The Skull series are sculptures that are made to be symbolical metaphors for every war. The first sculpture was a huge skull, made of wood and loam, built in Antwerp.

The next Skull was made on the roof of the M HKA, Museum of Contemporary Art in Antwerp and was a reaction on the War on terror.

“In 2009, on the roof of M HKA in Antwerp, she exhibited the gigantic work Skull, a figure in a cage, fashioned from mud and wood. This powerfully visual work is Dietvorst’s way of reacting to the numerous images of war that the media floods us with. This specific work alludes to Guantanamo; to solitary confinement in cages. Dietvorst made a life-sized model of one of them, inhabited by a gigantic skull. On the roof of the museum, the head appears to be imprisoned in a dovecote, which can be viewed from a nearby bench.

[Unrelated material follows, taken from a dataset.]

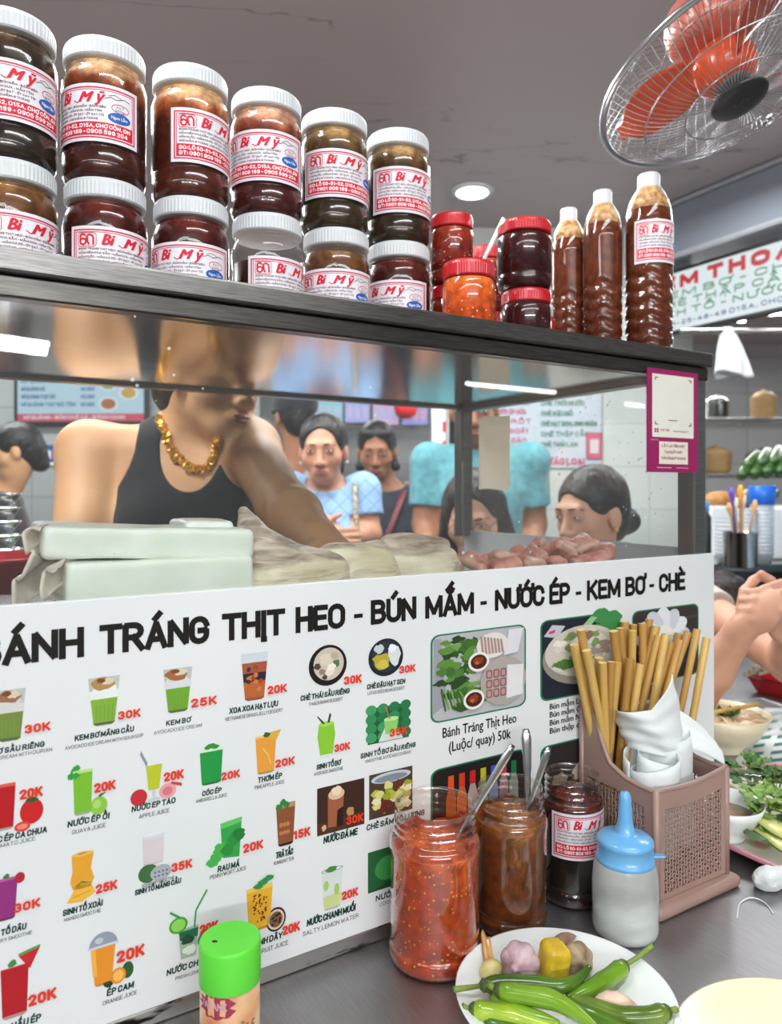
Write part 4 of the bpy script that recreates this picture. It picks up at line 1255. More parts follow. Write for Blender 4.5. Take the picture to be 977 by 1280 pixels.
# shop label, laid out flat in a 116 x 62 mm field, then wrapped round a jar
LW, LH = 0.118, 0.061
def label_mesh(R, w=LW, h=LH, full=True):
    bm = bmesh.new()
    k = w / 0.118
    kh = h / 0.061
    fl = lambda lift: (lambda x, y: (x, y, lift))
    def rect(x0, y0, x1, y1, mi, lift):
        poly(bm, [(x0, y0, lift), (x1, y0, lift), (x1, y1, lift), (x0, y1, lift)], mi)
    # 0 paper 1 pink 2 red 3 blue 4 dark 5 white
    rect(0, 0, 118, 61, 0, 0)
    def frame(x0, y0, x1, y1, t, mi, lift):
        rect(x0, y0, x1, y0 + t, mi, lift); rect(x0, y1 - t, x1, y1, mi, lift); rect(x0, y0 + t, x0 + t, y1 - t, mi, lift); rect(x1 - t, y0 + t, x1, y1 - t, mi, lift)
    frame(3.5, 3.5, 114.5, 57.5, 1.5, 1, .15)
    frame(6.2, 6.2, 111.8, 54.8, 0.7, 1, .15)
    rect(6.9, 6.9, 111.1, 20.5, 2, .2)
    # the shop's mark: rounded square with a looped double stroke
    def strip(pts, wd, mi, lift):
        for a, b in zip(pts[:-1], pts[1:]):
            dx, dy = b[0] - a[0], b[1] - a[1]; L = math.hypot(dx, dy) or 1
            nx, ny = -dy / L * wd, dx / L * wd
            ex, ey = dx / L * wd * .5, dy / L * wd * .5
            poly(bm, [(a[0] + nx - ex, a[1] + ny - ey, lift), (a[0] - nx - ex, a[1] - ny - ey, lift), (b[0] - nx + ex, b[1] - ny + ey, lift), (b[0] + nx + ex, b[1] + ny + ey, lift)][::-1], mi)
    mark = rrect(9, 39, 28, 53.5, 3)
    strip(mark + mark[:1], .35, 2, .2)
    arc = lambda cx, cy, rx, ry, a0, a1, n=10: [(cx + rx * math.cos(math.radians(a0 + (a1 - a0) * i / n)), cy + ry * math.sin(math.radians(a0 + (a1 - a0) * i / n))) for i in range(n + 1)]
    strip(arc(14.5, 44.2, 3.2, 3.2, 140, 500), 1.0, 2, .25)
    strip([(11.6, 46)] + arc(14.2, 49.6, 2.6, 2.2, 170, 20), 1.0, 2, .25)
    strip(arc(21.6, 47.2, 3.6, 4.2, 190, -10) + [(25.2, 41)], 1.0, 2, .25)
    strip([(19.2, 48), (19.2, 44), (20.8, 41.2)], 1.0, 2, .25)
    letters(bm, 'Bi', lambda x, y: (33 + x, 41.5 + y, .25), 14, 11.2, 2, 0.06, 0.32)
    letters(bm, 'M', lambda x, y: (55 + x, 41.5 + y, .25), 17, 10.2, 2, 0.06, 0.45)
    letters(bm, 'ỹ', lambda x, y: (72 + x, 41.5 + y, .27), 11, 10.4, 2, 0.06, 0.35)
    strip([(50, 43), (54, 40.8), (58, 43)], .5, 2, .25)
    strip([(82, 46), (88, 48.5), (94, 46.5), (102, 49.5), (108, 48)], .35, 4, .2)
    strip([(86, 49.5), (92, 51.5), (99, 49)], .3, 4, .2)
    for i, s in enumerate(('BÁNH TRÁNG THỊT HEO - BÚN MẮM - BÁNH BÈO', 'MẮM NÊM PHA SẴN - MẮM DƯA - MẮM TÔM', 'MẮM RUỐC - MẮM CÁ RÒ - ỚT SẠT - ỚT XAY TỎI', 'HSD Mắm: 6 tháng - HSD Mắm: 6 tháng')):
        strokes(bm, s.upper(), lambda x, y: (9.5 + x, 35.6 - 4.3 * i + y, .2), (74, 70, 72, 66)[i], 2.3, 4, .2, eps=.006)
    strip(arc(98, 38, 9, 4.6, 0, 360, 18), .35, 1, .2)
    letters(bm, 'KLT', lambda x, y: (94 + x, 38.3 + y, .2), 8, 2.2, 4)
    letters(bm, '500gr', lambda x, y: (92.5 + x, 34.8 + y, .2), 11, 2.2, 4)
    f = poly(bm, [(p[0], p[1], .22) for p in arc(97, 27.6, 12, 5.8, 0, 340, 17)], 3)
    letters(bm, 'Ngon Lắm', lambda x, y: (88.5 + x, 26.2 + y, .3), 17, 3.2, 5, 0.03)
    strokes(bm, 'ĐC: LÔ 50-51-52, D15A, CHỢ CÔN, ĐN', lambda x, y: (9.5 + x, 14.2 + y, .3), 99, 4.3, 5, .2, eps=.006)
    strokes(bm, 'ĐT: 0901 909 189 - 0905 599 204', lambda x, y: (9.5 + x, 8.0 + y, .3), 96, 4.5, 5, .2, eps=.006)
    bmesh.ops.triangulate(bm, faces=[f for f in bm.faces if len(f.verts) > 4])
    for _ in range(5):
        es = [e for e in bm.edges if abs(e.verts[0].co.x - e.verts[1].co.x) > 4]
        if not es: break
        bmesh.ops.subdivide_edges(bm, edges=es, cuts=1)
    for v in bm.verts:
        x = (v.co.x - 59) * 0.001 * k
        y = v.co.y * 0.001 * kh
        r = R + 0.0006 + v.co.z * 0.0012
        a = x / R
        v.co = Vector((r * math.sin(a), -r * math.cos(a), y))
    me = bpy.data.meshes.new('shop_label')
    bm.to_mesh(me); bm.free()
    for m in (LABEL_W, PINK, PRED, LBLUE, LGREY, ink('f2eff2')): me.materials.append(m)
    return me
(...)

After a while, two pigeons built their nest in the cage and hatched out their eggs there – thus a piece about murder facilitates the creation of new life at a totally different level…”(source; Eva Wittocx, ED2)

The third Skull was made in the biennal of Moscow. The form of the Skull was inspired by a skull of a neanderthal man that lived in Eurasia. In that time Neanderthalers and the new immigrants, the homo sapiens, lived peacefully together. This tooth is the symbol for immigration, respect and human transcendence.